I was thinking about this this morning, because I was reading about the Israelites making the golden calf while Moses was up on the mountain.  There was Moses, having the time of his life, the very time of his life, which he'd had a time or two.  It wasn't always equal, you know.  He'd gotten the burning bush, God's own voice, seen the back side of God in the wilderness and had his face changed.  And all the people got was Moses' second-hand story about it.  So I get it, that it's sometimes hard to live by someone else's faith.  But much was expected of Moses as well.  If you think it's harsh that, when Moses had that one moment of disobedience and reluctance,  God told him, "that's it, buddy, you'll get to see, but not enter the promised land," remember what amazing moments Moses had had with God.  Intimate moments--as a man talks with his brother moments.

So Moses disappears up the mountain for a long time, and they start wondering if everything he'd told them about this I AM that I AM God of his was actually true.  So they build a golden calf.  Now, intellectually, it seems a bit childish to me: if Moses isn't going to come back, we'll just create our own God to worship.  And hey, what about a cow made out of gold? But apparently it was supposed to be somewhat like an Egyptian bull-god named Apis. But there's a part of me that kind of gets it.  See, Moses goes up the mountain, is overwhelmed by the glory, the wholly Holy Glory of God and they see a difference.  They want that for themselves.  Of course they do.  So they create some gold thing (though they've been told not to), dance themselves into a frenzy, and what happens?  Well, nobody's face glows with anything but sweat, that's for sure, and all they get for their trouble is a whole lot of broken gold at the end.  Not to mention anger for Moses and God.  And it's not a pretty sight, my friends, that's for sure.  The very opposite of what they'd been looking for. 

The most glaring thing to me, though, isn't about what they did or how Moses reacted to the calf, but what God made them do next.  He put the Israelites to work--to actually give them what they'd been trying to manufacture on their own, which is exactly how it should work.  They'd spent a whole lot of time standing around, doing nothing, and their questions festered, their doubts grew and they looked at how Moses experienced God versus how they didn't and they wanted that.  They wanted their own mountain on which to worship--just like Moses had.  So...God put them to work building it.  Building a portable temple in the wilderness.

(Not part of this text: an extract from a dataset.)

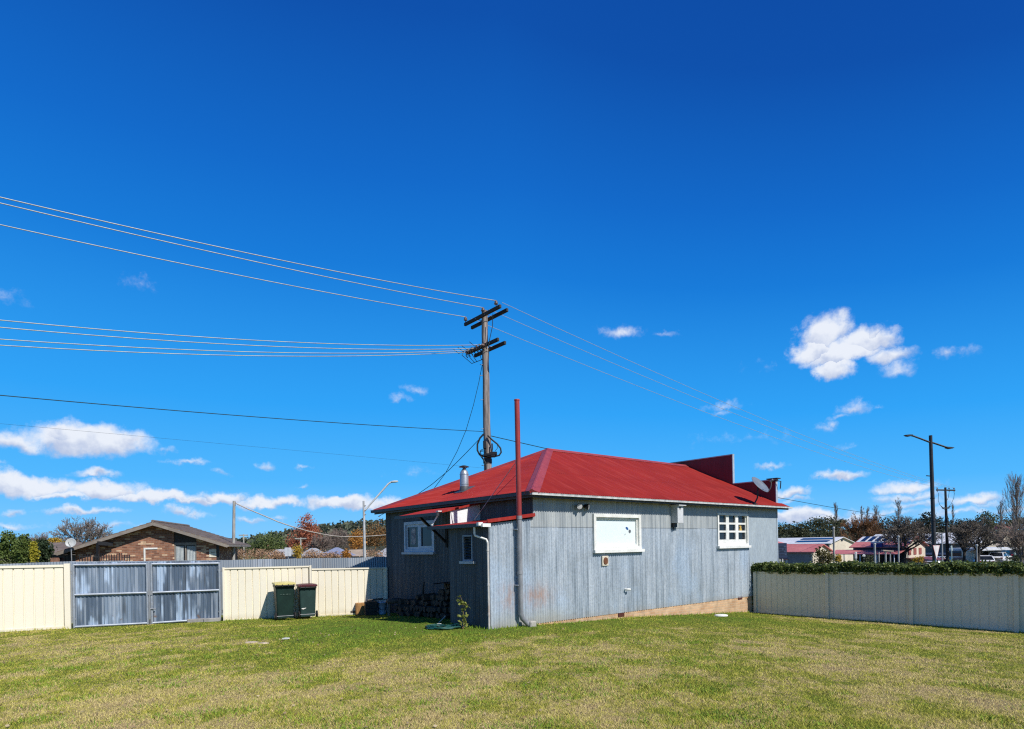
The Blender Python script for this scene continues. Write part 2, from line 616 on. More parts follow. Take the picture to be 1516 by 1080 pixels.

This is remarkable.  This elaborate building project came on the heels of their disobedience, which came as a result of their doubts about Him.  And it was for a people who would pull up those tent-stakes repeatedly for 40 years.  They built a giant tent for the worship of God right after they'd tried to worship a calf as a counter--immediately--their propensity to graven images.  God put them to work because the people of God get into trouble when they have too much time on their hands, and He put them to work building a temple, because they needed a place to worship Him.

These are the things that counter doubt.  The things that counter disobedience.  Work and worship.  But there's one more thing:  God used the people in ways they were already gifted.  They didn't have to try and figure out how they'd accomplish the building of this movable temple for His glory.  He'd already given them skills, talents and gifts to do the work He meant them to do to honor Him.  "God has chosen Bezalel...and He has filled him with the Spirit of God, with wisdom, with understand, with knowledge and with all kinds of skill..." Exodus 35: 30-31.  There's a holiness of skill given to these men and women, given by God purposely.  Their gifts aren't less than the priestly (pastoral) gifts; in fact, at this moment, for this matter, they are more important.  Different gifts are raised up at different times, but all are from Him.  And these people, these skilled and gifted people, had to show up--had to offer their gifts into His service.  "Then Moses summoned Bezalel and Oholiab and every skilled person to whom the Lord had given an ability and who was willing to come and do the work. (36: 2) They could have stayed home, I reckon.  But would their gifts have disappeared?  Probably not, but the gifts are given for His service to those who come.  My un-qualified guess is that perhaps those gifts would have become bitter curses sooner or later.

What they already had was enough.  They didn't have to be Moses then.  In fact, they couldn't be.  Moses couldn't have built the temple--he didn't have the right skill-set.  All he could do was go up the mountain and lead the people. Moses was no carpenter, that's for sure, and when it came to wood, bronze or silver-working, he was all thumbs.  We often worry about what we have to offer the world, or the church.  Try to add to our skill package.  And sometimes that means we stretch ourselves into areas where we just aren't meant to be.  We even do this on teams, looking for a person to fill a gap, to bring the right 'stuff' to the table.  Exodus 36: 6-7 says, "The people were restrained from bringing more, because what they already had was enough." WOW.  Though this isn't actually about the work, but the offering, about giving to the sanctuary, I have the strong sense that it's the same.  What we give to Him, what skills we bring to Him--He already knows. When we try to do it for ourselves, we end up with a golden calf, broken in pieces, and probably a whole lot of anger to boot.  But when God does it--when we use what He's already given us to use, it's enough.